Bud and Davis were born on October 1, 2014 at Fossil Rim Wildlife Center in Glen Rose, Texas. They moved to the African Grasslands habitat at Omaha’s Henry Doorly Zoo and Aquarium in 2016 and subsequently moved to Omaha Zoo’s Wildlife Safari Park in 2018.

Cheetahs Bud & Davis are in mandatory quarantine

Cheetah, the world’s fastest land mammal, are also the most endangered cat in Africa.  Historically native to Africa and Asia from South Africa to India, cheetah can now only be found in parts of eastern, central and southwestern Africa, as well as a small portion of Iran. Cheetah are facing extinction due to habitat loss, the illegal wildlife trade and human-wildlife conflict. “North American zoos that have cheetah work cooperatively on research and conservation on behalf of these cats,” said Cantwell. “Educating people is critical, not only here but also in Africa.  If local people in Africa come to see the cheetah as an asset in terms of promoting ecotourism, they will move forward into the next generation eager to save this magnificent cat and safeguard its future.”  

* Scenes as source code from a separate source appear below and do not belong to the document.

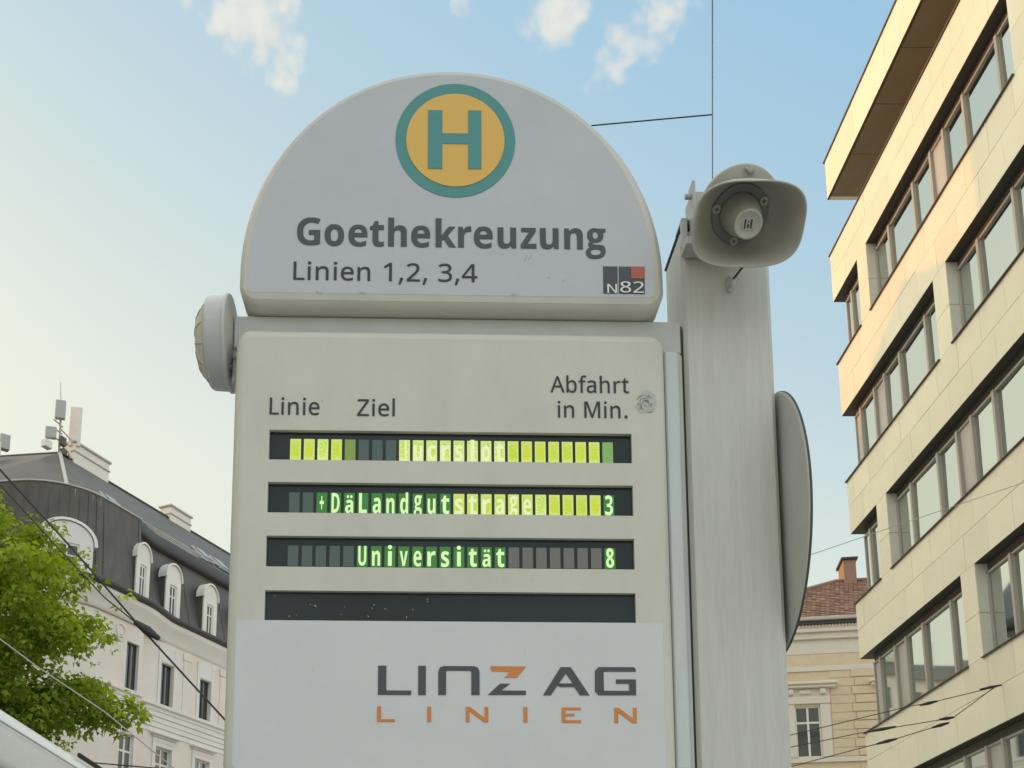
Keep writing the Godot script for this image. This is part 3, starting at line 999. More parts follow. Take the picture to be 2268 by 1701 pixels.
	# wing windows, seen through the tree
	for k in 5:
		for y in [13.9, 9.9, 5.9]:
			c = MB.new()
			var p2: Vector2 = Vector2(-4.5 - 3.0 * sin(deg_to_rad(72.5)), -2.58 + 3.0 * cos(deg_to_rad(72.5))) + wd * (2.0 + k * 2.7)
			var xf := Transform3D(Basis(Vector3.UP, -deg_to_rad(72.5)), Vector3(p2.x, 0, p2.y))
			c.span(Vector3(-0.6, y, -0.065), Vector3(0.6, y + 2.1, 0.02), 0.01)
			var fo := put(c, "window", M.white_wood, b)
			fo.transform = xf
			c = MB.new()
			c.span(Vector3(-0.48, y + 0.1, 0.015), Vector3(-0.04, y + 2.0, 0.026))
			c.span(Vector3(0.04, y + 0.1, 0.015), Vector3(0.48, y + 2.0, 0.026))
			put(c, "pane", M.glass_dark, fo)

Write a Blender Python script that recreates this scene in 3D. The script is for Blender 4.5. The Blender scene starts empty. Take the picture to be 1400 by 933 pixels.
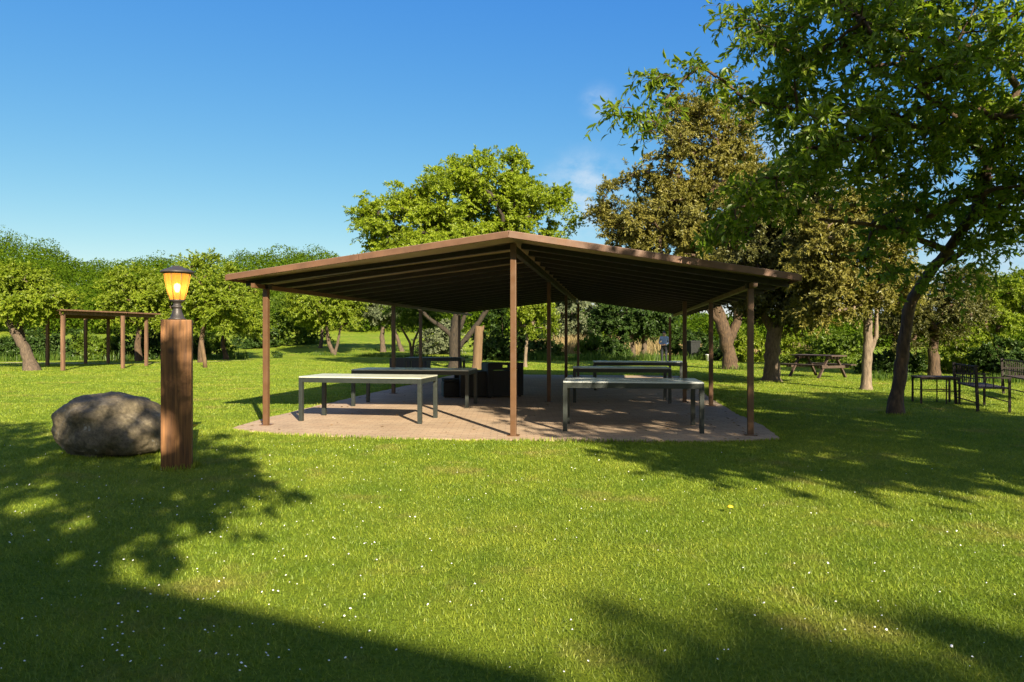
import bpy, bmesh, math, random
import numpy as np
from mathutils import Vector, Matrix

random.seed(7)
R = math.radians
scene = bpy.context.scene
COL = scene.collection
F, CX, HY, CAMH = 950.0, 700.0, 460.5, 1.45       # photograph: focal in px, centre column, horizon row, eye height
SUNV = Vector((0.391, -0.920, math.tan(R(27.0)))).normalized()   # towards the sun

# ------------------------------------------------------------------ terrain
def ss(a, b, x):
    t = np.clip((x - a) / (b - a), 0.0, 1.0)
    return t * t * (3 - 2 * t)

def gz(x, y):
    a = 1.75 * ss(45, 82, y) * ss(14, -6, x)
    b = 9.0 * ss(84, 135, y) * ss(25, -25, x)
    return a + b

def at(px, py, Y):
    return Vector(((px - CX) / F * Y, Y, CAMH - (py - HY) / F * Y))

def gp(px, py):
    """point on the flat lawn seen at a pixel"""
    Y = F * CAMH / (py - HY)
    return Vector(((px - CX) / F * Y, Y, 0.0))

def ap(px, Y):
    """ground point under a photograph column at distance Y"""
    x = (px - CX) / F * Y
    return Vector((x, Y, float(gz(x, Y))))

# ------------------------------------------------------------------ objects
def link(o, parent=None):
    COL.objects.link(o)
    if parent is not None:
        o.parent = parent
    return o

def tag(o, label=None, cat=None, group=None, kind=None):
    if label: o['label'] = label
    if cat: o['category'] = cat
    if group: o['group'] = group
    if kind: o['kind'] = kind
    return o

def empty(name, loc, label, cat, group=None, rz=0.0):
    o = bpy.data.objects.new(name, None)
    o.empty_display_size = 0.2
    o.location = loc
    o.rotation_euler = (0, 0, rz)
    link(o)
    return tag(o, label, cat, group)

def copy_tree(o, parent=None):
    c = o.copy()
    link(c, parent)
    for ch in [k for k in bpy.data.objects if k.parent == o]:
        copy_tree(ch, c)
    return c

def np_mesh(name, verts, faces, smooth=False):
    verts = np.ascontiguousarray(verts, dtype=np.float32)
    faces = np.ascontiguousarray(faces, dtype=np.int32)
    me = bpy.data.meshes.new(name)
    n, k = faces.shape
    me.vertices.add(len(verts)); me.vertices.foreach_set('co', verts.ravel())
    me.loops.add(n * k); me.loops.foreach_set('vertex_index', faces.ravel())
    me.polygons.add(n)
    me.polygons.foreach_set('loop_start', np.arange(0, n * k, k, dtype=np.int32))
    me.polygons.foreach_set('use_smooth', np.full(n, smooth, dtype=bool))
    me.update(calc_edges=True)
    return me

def np_obj(name, verts, faces, mat, parent=None, smooth=False, loc=None):
    me = np_mesh(name, verts, faces, smooth)
    me.materials.append(mat)
    o = bpy.data.objects.new(name, me)
    if loc is not None: o.location = loc
    return link(o, parent)

class MB:
    def __init__(self):
        self.v = []; self.f = []; self.sm = []
    def add(self, vs, fs, smooth=False):
        b = len(self.v)
        self.v += [tuple(p) for p in vs]
        self.f += [tuple(b + i for i in f) for f in fs]
        self.sm += [smooth] * len(fs)
    def box(self, c, s, rot=None, bev=0.0):
        """bevelled box: centre, full sizes, optional 3x3/4x4 rotation"""
        bm = bmesh.new()
        bmesh.ops.create_cube(bm, size=1.0)
        bmesh.ops.scale(bm, vec=Vector(s), verts=bm.verts)
        if bev > 0:
            bmesh.ops.bevel(bm, geom=bm.edges[:], offset=bev, segments=2, profile=0.6, affect='EDGES')
        M = Matrix.Translation(Vector(c))
        if rot is not None: M = M @ (rot.to_4x4() if hasattr(rot, 'to_4x4') else rot)
        bm.transform(M)
        bm.verts.index_update()
        self.add([v.co for v in bm.verts], [[v.index for v in f.verts] for f in bm.faces])
        bm.free(); return self
    def bar(self, a, b, w, h, up=(0, 0, 1), bev=0.0):
        a = Vector(a); b = Vector(b); d = (b - a); L = d.length; d.normalize()
        up = Vector(up)
        if abs(d.dot(up)) > 0.99: up = Vector((0, 1, 0))
        x = up.cross(d).normalized(); z = d.cross(x)
        rot = Matrix((x, d, z)).transposed()
        return self.box((a + b) / 2, (w, L, h), rot, bev)
    def tube(self, pts, radii, n=8, cap=True, smooth=True, wob=0.0, rnd=None):
        pts = [Vector(p) for p in pts]
        vs = []; fs = []
        prev = None
        for i, p in enumerate(pts):
            d = (pts[min(i + 1, len(pts) - 1)] - pts[max(i - 1, 0)]).normalized()
            if prev is None:
                ref = Vector((1, 0, 0)) if abs(d.x) < 0.9 else Vector((0, 1, 0))
                x = (ref - d * ref.dot(d)).normalized()
            else:
                x = (prev - d * prev.dot(d)).normalized()
            prev = x; y = d.cross(x)
            for k in range(n):
                a = 2 * math.pi * k / n
                r = radii[i]
                if wob: r *= 1 + wob * (rnd.random() - 0.5) * 2
                vs.append(p + x * (r * math.cos(a)) + y * (r * math.sin(a)))
        for i in range(len(pts) - 1):
            for k in range(n):
                k2 = (k + 1) % n
                fs.append((i * n + k, i * n + k2, (i + 1) * n + k2, (i + 1) * n + k))
        if cap:
            fs.append(tuple(range(n - 1, -1, -1)))
            fs.append(tuple((len(pts) - 1) * n + k for k in range(n)))
        self.add(vs, fs, smooth); return self
    def lathe(self, prof, n=24, c=(0, 0, 0), smooth=True):
        vs = []; fs = []
        for (r, z) in prof:
            for k in range(n):
                a = 2 * math.pi * k / n
                vs.append((c[0] + r * math.cos(a), c[1] + r * math.sin(a), c[2] + z))
        for i in range(len(prof) - 1):
            for k in range(n):
                k2 = (k + 1) % n
                fs.append((i * n + k, i * n + k2, (i + 1) * n + k2, (i + 1) * n + k))
        self.add(vs, fs, smooth); return self
    def build(self, name, mat, parent=None, loc=None):
        me = bpy.data.meshes.new(name)
        me.from_pydata(self.v, [], self.f)
        me.polygons.foreach_set('use_smooth', self.sm)
        me.materials.append(mat)
        me.update()
        o = bpy.data.objects.new(name, me)
        if loc is not None: o.location = loc
        return link(o, parent)

# ------------------------------------------------------------------ materials
def new_mat(name):
    m = bpy.data.materials.new(name); m.use_nodes = True
    nt = m.node_tree; nt.nodes.clear()
    out = nt.nodes.new('ShaderNodeOutputMaterial')
    return m, nt, out

def nd(nt, t, **kw):
    n = nt.nodes.new(t)
    for k, v in kw.items():
        if k in n.inputs: n.inputs[k].default_value = v
        else: setattr(n, k, v)
    return n

def ramp(nt, stops, src=None):
    r = nt.nodes.new('ShaderNodeValToRGB')
    el = r.color_ramp.elements
    while len(el) < len(stops): el.new(0.5)
    for e, (p, c) in zip(el, stops):
        e.position = p; e.color = (*c, 1) if len(c) == 3 else c
    if src is not None: nt.links.new(src, r.inputs[0])
    return r

def mix(nt, a, b, fac, typ='MIX'):
    m = nt.nodes.new('ShaderNodeMix'); m.data_type = 'RGBA'; m.blend_type = typ
    for s, v in ((0, fac), (6, a), (7, b)):
        if hasattr(v, 'links') or hasattr(v, 'is_output'): nt.links.new(v, m.inputs[s])
        else: m.inputs[s].default_value = v if s == 0 else ((*v, 1) if len(v) == 3 else v)
    return m.outputs[2]

def coords(nt, scale=(1, 1, 1), kind='Object'):
    tc = nt.nodes.new('ShaderNodeTexCoord')
    mp = nt.nodes.new('ShaderNodeMapping'); mp.inputs['Scale'].default_value = scale
    nt.links.new(tc.outputs[kind], mp.inputs[0])
    return mp.outputs[0]

def noise(nt, vec, scale, detail=4, rough=0.55):
    n = nd(nt, 'ShaderNodeTexNoise', Scale=scale, Detail=detail, Roughness=rough)
    nt.links.new(vec, n.inputs['Vector']); return n.outputs['Fac']

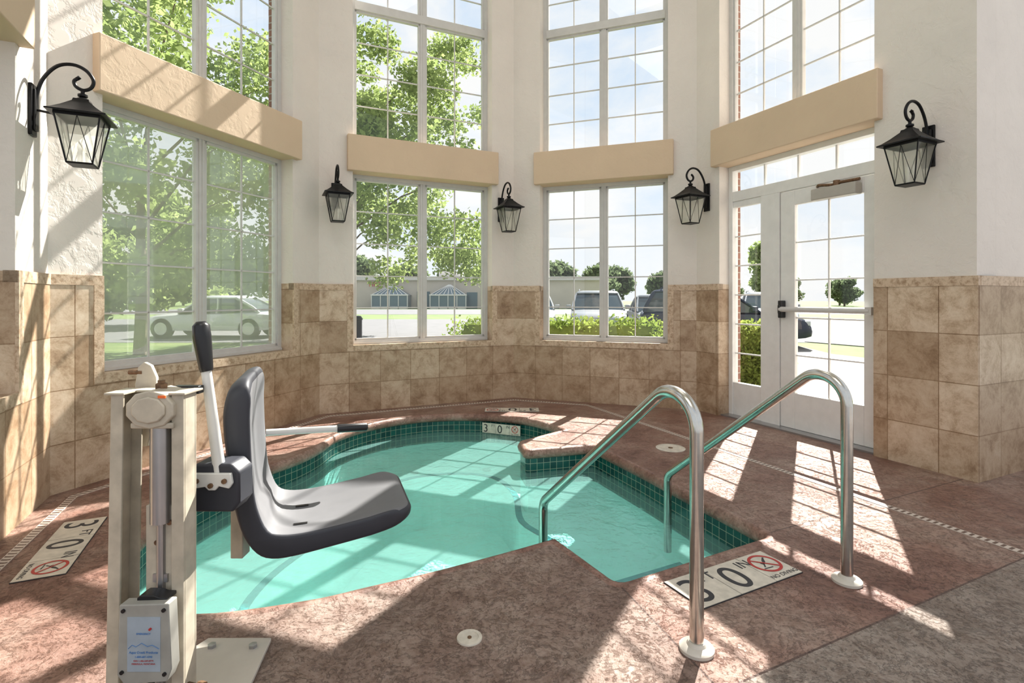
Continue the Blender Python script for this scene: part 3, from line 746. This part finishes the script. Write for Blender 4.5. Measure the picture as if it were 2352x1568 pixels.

“At the moment, we do not know when Bud and Davis will make their first public appearance,” said Cantwell. “They are currently in mandatory quarantine while they are introduced to their new home and new animal care team, so the habitat will be empty for a few weeks while we prepare for their debut. We look forward to seeing them along the African Journey boardwalk soon.”